Steve Forbes: Famous words of Mr. Prince.

Jeremy Grantham: If you sit down too quickly, you're likely to get yourself fired for being too conservative. And that's precisely what we did in '98 and '99. We didn't dance long enough and got out of the growth stocks completely, and underperformed. We produced pretty good numbers, but they're way behind the benchmark. And we were fired in droves.

I think our asset allocation, which is the division I'm now involved in, we lost 60% of our asset base in two-and-a-half years for making the right bets for the right reasons and winning them. But we still lost more money than any other person in that field that we came across, which is a fitting reminder that career risk runs the business.
Grantham did not lose client's money. Rather, he lost accounts and assets. Clients who stayed with him did quite nicely.

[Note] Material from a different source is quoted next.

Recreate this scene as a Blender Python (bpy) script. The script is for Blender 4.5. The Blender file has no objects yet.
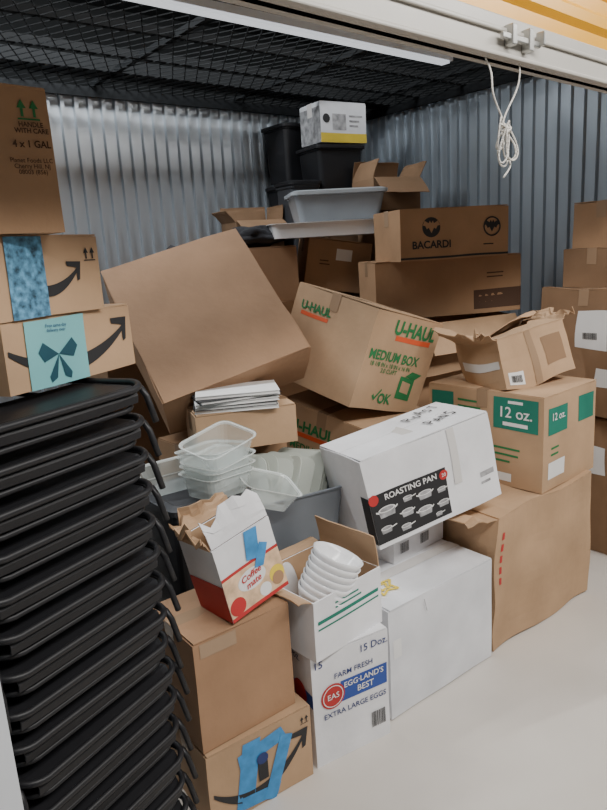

Unfortunately, it's a sad state of affairs that investors (speculators really), time and time again chase rising markets and managers with a current hot-hand rather than invest prudently. Then again, that's precisely what it takes to make a bubble.

This bubble is in a rare class with 1929, 2000, and 2007. But I do not know when the party ends, nor does Grantham, nor anyone else.

Actually, it matters not, at least in the long run.

Stocks in general are poised for negative returns for seven years once again.  If the party lasts a lot longer, seven might turn into eight or ten, but that will not change the ultimate outcome.